Monday, April 21, 2008

Why We Fight

“Pick your battles, son.” My grandfather was 86 when he said that to me. “Pick very few and only pick one’s you’re likely gonna win.” His skin was waxy, sallow and spotted. Arms as thin and knobby as his bamboo cane and always wearing his WWII Veterans baseball cap. Too large for him by then, it slid over his eyes. It was covered with marks of rank or valor or I was never sure what.

“I was an old man before I figured that out,” he said. “Too late to do me much good.” Not long after, he passed. If he had fought too much or if he had lost too much I never really knew.

* * *

Benny doesn’t throw knockouts but what he throws he throws a lot. One after another after another with the ferocity of whiskey. He throws them until somebody drops, sometimes him. He throws them over women, over respect, over nothing. He throws and he throws. When he wins he sneers. When he loses he smiles through busted lips. Tall and lean, he looks more like a marathon runner than a barroom brawler. “Fight every fight like it’s your last,” he tells me.

Benny is my friend, I love him regardless. Still, I always wonder if he only follows the first half of his advice, if all he wants to do is fight every fight.

* * *

For a long time after my mother left, Dad was a mess. He sat in his armchair and drank scotch. First, on the rocks and then, as the nights wore on, straight from the bottle. He cursed, whimpered, stared holes in the wall. He blamed my mother, himself, God in heaven. He tugged at his beard and mused on and on about what might have been. “Boy,” he said to me. “Fight the good fight. Always fight the good fight.” And most nights, for months and months, Dad fell asleep in that armchair, woke up in that armchair.

Dad got over it, people tend to do that. And likely he doesn’t remember those nights too well. Likely he doesn’t remember much of what he said.

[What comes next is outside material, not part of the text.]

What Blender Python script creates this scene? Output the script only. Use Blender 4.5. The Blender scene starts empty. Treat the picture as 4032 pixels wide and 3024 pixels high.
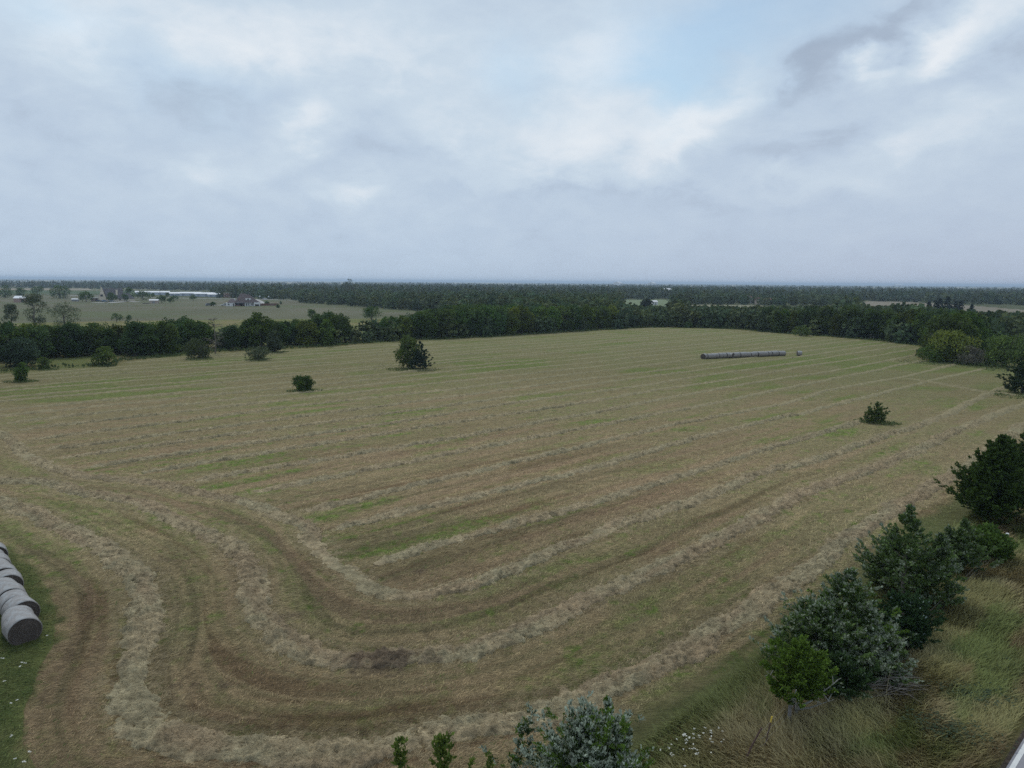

But me, I remember and I have my doubts that he ever fought a goddamn day in his life, good fight or bad.

* * *

I picked some battles. Sometimes I didn’t have any other choice, most times I didn’t look for any other choice. Beaten and bloodied, literally and figuratively and every other way too. The good one’s are never easy and if you fight every fight like it’s your last, it never will be.

I fought for other people’s reasons, on other people’s terms. At times I fought to win, at times I only fought to fight. What I’ve come to know is this: when something’s worth fighting for, fight for it. And when something’s worth fighting for, don’t lose.

1 comment:

Stephanie said...

i wish i would have read this a month earlier, and picked not to battle about pointless things.

and now i'm losing a battle i wish i could win.